5. Key Technical Contentions (Beyond Claim Construction)
- A central contention of the petition, foundational to Ground 1, was that the ’970 patent was not entitled to the priority date of its parent applications (’490, ’648, and ’830 applications).
- Petitioner argued that the key limitation, a "forced message alert software application program" that requires a manual response from a list to clear the alert, was new matter added to the application that became the ’970 patent.
- It was asserted that the parent applications disclosed systems for remotely controlling a recipient's phone without manual action from the recipient, which is contrary to the claims.
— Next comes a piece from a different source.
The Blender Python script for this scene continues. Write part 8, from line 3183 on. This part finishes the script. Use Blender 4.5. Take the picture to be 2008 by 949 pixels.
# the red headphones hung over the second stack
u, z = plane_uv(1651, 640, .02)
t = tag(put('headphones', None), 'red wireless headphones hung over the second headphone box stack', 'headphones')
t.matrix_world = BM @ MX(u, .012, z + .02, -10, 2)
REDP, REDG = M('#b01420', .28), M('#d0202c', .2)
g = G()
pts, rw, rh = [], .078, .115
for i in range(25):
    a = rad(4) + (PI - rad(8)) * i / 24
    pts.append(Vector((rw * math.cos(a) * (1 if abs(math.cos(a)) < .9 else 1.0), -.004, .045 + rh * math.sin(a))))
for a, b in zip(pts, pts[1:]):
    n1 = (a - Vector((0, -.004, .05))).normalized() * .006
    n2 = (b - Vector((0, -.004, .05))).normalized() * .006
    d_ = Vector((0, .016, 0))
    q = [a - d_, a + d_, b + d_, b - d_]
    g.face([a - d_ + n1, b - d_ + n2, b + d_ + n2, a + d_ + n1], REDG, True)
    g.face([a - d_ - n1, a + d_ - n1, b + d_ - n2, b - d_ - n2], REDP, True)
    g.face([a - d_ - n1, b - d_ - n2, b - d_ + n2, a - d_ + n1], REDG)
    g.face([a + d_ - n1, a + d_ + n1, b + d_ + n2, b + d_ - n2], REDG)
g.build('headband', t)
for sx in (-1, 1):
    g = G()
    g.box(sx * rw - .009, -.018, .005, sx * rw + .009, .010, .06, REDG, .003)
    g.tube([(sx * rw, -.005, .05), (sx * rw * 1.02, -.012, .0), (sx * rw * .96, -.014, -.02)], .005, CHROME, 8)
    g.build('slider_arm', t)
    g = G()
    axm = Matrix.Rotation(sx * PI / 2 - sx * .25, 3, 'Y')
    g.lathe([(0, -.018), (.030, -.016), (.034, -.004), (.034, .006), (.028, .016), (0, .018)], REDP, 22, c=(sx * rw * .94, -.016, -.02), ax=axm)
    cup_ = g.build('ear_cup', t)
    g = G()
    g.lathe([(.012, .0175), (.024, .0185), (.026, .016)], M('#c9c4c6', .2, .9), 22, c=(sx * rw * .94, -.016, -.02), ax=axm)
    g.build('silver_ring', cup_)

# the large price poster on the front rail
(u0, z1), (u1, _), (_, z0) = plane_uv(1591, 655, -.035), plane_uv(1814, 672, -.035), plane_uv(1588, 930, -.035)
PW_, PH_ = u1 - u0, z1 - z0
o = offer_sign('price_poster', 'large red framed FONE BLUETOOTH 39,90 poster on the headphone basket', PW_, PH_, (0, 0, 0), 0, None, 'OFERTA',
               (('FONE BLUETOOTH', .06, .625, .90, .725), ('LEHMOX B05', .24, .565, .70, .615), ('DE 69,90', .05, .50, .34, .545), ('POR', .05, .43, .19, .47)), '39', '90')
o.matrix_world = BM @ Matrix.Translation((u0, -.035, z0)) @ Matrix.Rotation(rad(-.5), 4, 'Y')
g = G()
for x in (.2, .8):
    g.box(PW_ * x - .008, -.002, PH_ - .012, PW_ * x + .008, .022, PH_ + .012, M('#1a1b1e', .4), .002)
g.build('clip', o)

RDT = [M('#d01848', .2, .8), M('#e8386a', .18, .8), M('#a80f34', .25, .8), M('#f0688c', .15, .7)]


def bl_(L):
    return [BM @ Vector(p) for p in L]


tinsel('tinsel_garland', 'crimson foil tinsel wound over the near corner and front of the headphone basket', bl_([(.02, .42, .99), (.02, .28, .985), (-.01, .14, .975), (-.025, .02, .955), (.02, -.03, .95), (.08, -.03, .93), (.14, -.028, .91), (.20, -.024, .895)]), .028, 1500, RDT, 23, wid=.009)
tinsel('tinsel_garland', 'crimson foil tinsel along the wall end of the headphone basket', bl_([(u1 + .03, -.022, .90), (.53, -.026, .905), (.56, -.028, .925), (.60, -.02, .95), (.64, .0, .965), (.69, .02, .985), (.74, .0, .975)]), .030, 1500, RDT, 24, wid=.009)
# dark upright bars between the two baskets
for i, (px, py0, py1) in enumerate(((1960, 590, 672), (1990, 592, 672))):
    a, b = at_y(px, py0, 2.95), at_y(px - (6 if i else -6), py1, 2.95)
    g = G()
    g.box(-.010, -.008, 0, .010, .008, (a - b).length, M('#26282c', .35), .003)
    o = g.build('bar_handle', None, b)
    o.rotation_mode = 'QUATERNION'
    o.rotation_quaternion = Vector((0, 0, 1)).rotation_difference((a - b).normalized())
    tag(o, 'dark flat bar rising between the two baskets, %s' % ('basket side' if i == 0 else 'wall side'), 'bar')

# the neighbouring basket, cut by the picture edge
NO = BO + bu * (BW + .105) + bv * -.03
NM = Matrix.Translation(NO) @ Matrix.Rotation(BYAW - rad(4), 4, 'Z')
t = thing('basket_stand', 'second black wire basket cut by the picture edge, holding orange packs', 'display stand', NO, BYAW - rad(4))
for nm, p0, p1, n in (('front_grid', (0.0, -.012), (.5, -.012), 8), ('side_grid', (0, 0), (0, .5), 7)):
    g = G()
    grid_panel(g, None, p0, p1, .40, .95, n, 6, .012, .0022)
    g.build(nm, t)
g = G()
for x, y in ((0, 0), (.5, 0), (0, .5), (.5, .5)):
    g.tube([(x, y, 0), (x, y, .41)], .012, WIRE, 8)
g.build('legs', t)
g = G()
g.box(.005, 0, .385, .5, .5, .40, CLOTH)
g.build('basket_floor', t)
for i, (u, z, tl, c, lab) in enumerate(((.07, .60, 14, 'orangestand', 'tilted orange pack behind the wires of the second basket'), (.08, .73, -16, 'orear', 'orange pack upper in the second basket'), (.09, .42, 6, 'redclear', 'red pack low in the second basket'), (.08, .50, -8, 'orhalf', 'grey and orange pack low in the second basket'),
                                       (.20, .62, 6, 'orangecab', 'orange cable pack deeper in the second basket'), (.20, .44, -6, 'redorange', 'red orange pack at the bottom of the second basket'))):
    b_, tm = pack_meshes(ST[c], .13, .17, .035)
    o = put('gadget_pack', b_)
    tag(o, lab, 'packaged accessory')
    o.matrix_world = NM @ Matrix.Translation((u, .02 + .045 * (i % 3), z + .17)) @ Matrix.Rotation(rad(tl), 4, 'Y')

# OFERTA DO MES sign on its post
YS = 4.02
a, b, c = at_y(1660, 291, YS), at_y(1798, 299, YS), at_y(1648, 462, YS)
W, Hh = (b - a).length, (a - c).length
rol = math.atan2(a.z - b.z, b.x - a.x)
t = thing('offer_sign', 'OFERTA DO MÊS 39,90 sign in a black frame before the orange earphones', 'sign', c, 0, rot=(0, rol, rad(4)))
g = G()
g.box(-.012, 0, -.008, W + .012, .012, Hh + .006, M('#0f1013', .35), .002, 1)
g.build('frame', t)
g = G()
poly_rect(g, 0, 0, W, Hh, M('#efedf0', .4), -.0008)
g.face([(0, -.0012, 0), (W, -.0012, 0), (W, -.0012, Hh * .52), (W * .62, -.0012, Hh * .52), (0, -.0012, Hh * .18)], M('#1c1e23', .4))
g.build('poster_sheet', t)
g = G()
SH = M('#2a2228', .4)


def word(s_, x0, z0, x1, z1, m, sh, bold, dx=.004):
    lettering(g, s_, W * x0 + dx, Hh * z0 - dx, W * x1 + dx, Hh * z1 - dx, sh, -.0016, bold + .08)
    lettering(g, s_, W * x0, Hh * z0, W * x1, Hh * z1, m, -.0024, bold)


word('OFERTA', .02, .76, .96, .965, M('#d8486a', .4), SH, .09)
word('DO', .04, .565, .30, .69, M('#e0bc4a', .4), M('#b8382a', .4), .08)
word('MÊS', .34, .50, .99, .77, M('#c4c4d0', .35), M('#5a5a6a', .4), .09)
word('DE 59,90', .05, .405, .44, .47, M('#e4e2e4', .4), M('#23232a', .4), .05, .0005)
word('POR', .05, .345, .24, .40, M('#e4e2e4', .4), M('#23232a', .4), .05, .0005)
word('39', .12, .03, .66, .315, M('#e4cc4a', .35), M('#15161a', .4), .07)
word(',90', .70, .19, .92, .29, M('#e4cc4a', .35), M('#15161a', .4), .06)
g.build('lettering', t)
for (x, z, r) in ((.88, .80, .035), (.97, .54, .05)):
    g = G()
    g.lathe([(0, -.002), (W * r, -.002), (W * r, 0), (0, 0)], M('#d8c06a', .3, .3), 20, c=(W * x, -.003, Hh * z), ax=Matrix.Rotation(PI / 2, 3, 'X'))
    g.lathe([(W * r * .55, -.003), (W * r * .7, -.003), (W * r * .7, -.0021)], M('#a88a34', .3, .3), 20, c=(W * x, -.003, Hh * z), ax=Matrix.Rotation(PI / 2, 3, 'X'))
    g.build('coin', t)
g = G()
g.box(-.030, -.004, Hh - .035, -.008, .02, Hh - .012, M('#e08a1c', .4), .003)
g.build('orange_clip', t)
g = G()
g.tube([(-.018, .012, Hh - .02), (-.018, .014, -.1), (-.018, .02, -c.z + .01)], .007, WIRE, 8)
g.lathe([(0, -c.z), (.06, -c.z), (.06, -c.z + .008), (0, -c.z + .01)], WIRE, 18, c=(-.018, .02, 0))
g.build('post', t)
Therefore, the parent applications allegedly lacked written description support, making the ’970 patent's effective filing date its actual filing date of November 26, 2008, and rendering Kubala and Hammond valid prior art under 35 U.S.C. §102(b).
6. Arguments Regarding Discretionary Denial
- Petitioner argued that discretionary denial under §325(d) would be inappropriate.
- The petition asserted that it presented new arguments and prior art, as none of the relied-upon references (Kubala, Hammond, Johnson, Pepe, Banerjee) were cited or considered by the Examiner during the original prosecution of the ’970 patent.
- Further, it was argued that the petition was not redundant to a parallel IPR filed by Apple Inc. (IPR2018-00821) because Google's petition relied on an entirely different set of prior art references and combinations.
7. Relief Requested
- Petitioner requested institution of an inter partes review and cancellation of claims 1 and 3-9 of Patent 8,213,970 as unpatentable.